Required work :: Give back the lines exactly, from the first one to the line with "posts', 'tray', 'nested white trays')", both ends included.

Supplied information ::
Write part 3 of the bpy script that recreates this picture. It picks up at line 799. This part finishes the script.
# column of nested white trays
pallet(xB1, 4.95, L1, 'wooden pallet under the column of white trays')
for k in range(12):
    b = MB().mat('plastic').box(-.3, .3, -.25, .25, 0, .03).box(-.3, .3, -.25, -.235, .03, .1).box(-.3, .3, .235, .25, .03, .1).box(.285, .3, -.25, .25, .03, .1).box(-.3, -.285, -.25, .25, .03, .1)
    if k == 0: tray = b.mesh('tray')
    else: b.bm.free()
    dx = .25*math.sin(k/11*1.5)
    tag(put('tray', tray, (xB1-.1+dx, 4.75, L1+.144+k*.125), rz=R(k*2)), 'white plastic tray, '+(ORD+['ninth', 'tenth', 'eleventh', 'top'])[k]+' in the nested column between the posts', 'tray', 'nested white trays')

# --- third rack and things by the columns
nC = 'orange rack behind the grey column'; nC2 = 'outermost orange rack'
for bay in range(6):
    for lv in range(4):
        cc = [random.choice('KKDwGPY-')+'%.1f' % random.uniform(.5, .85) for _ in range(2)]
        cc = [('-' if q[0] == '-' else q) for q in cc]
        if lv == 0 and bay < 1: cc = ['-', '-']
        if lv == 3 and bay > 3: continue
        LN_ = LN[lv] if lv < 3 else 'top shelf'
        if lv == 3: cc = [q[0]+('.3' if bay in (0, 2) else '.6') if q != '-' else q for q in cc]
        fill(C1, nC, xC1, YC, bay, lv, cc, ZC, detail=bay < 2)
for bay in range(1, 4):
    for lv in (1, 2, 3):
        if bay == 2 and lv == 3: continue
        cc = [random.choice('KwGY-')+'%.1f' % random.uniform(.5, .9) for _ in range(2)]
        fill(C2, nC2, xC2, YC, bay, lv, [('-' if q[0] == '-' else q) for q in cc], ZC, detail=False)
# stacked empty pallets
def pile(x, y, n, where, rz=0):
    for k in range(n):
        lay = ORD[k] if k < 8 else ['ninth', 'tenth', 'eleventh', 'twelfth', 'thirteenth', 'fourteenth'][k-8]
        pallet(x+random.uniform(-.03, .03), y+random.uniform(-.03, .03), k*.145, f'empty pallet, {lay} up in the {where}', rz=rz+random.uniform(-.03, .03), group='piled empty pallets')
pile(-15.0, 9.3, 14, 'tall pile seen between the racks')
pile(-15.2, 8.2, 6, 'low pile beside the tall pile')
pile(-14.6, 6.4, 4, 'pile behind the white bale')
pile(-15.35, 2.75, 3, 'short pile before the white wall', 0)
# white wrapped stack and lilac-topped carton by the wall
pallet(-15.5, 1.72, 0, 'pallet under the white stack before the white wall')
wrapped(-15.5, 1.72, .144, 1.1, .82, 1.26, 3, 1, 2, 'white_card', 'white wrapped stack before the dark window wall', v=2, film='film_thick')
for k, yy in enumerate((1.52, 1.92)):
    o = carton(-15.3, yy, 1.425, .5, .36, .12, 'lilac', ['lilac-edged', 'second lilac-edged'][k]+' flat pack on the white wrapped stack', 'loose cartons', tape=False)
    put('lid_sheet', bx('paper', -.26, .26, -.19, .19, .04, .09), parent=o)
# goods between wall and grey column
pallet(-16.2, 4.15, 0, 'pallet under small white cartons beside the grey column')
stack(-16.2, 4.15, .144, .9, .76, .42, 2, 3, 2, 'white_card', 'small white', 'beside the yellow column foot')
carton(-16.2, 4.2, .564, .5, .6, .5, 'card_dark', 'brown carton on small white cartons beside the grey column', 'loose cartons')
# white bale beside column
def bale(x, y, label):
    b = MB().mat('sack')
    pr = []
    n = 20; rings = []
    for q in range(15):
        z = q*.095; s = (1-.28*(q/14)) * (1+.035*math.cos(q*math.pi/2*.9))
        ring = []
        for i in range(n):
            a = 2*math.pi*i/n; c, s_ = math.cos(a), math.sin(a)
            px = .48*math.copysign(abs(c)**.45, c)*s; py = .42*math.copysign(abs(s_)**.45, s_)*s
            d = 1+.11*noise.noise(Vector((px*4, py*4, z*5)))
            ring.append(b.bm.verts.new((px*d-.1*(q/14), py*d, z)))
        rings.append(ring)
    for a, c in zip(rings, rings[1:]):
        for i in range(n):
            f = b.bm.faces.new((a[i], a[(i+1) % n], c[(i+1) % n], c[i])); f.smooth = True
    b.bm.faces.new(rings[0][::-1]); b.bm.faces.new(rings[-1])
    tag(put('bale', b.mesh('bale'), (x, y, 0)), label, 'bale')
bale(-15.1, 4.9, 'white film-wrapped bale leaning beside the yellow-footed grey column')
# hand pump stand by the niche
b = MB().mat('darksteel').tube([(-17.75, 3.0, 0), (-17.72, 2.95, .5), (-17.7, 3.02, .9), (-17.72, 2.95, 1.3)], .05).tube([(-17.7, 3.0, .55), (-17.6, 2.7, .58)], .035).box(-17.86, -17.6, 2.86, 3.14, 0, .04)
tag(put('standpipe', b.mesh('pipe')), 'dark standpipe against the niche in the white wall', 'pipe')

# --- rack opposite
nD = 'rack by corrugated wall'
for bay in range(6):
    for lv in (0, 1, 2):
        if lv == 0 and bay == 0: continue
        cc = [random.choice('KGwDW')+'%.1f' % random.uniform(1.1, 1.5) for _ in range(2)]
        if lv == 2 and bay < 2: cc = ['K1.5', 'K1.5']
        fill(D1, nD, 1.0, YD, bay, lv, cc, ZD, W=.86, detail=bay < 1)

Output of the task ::
Write part 3 of the bpy script that recreates this picture. It picks up at line 799. This part finishes the script.
# column of nested white trays
pallet(xB1, 4.95, L1, 'wooden pallet under the column of white trays')
for k in range(12):
    b = MB().mat('plastic').box(-.3, .3, -.25, .25, 0, .03).box(-.3, .3, -.25, -.235, .03, .1).box(-.3, .3, .235, .25, .03, .1).box(.285, .3, -.25, .25, .03, .1).box(-.3, -.285, -.25, .25, .03, .1)
    if k == 0: tray = b.mesh('tray')
    else: b.bm.free()
    dx = .25*math.sin(k/11*1.5)
    tag(put('tray', tray, (xB1-.1+dx, 4.75, L1+.144+k*.125), rz=R(k*2)), 'white plastic tray, '+(ORD+['ninth', 'tenth', 'eleventh', 'top'])[k]+' in the nested column between the posts', 'tray', 'nested white trays')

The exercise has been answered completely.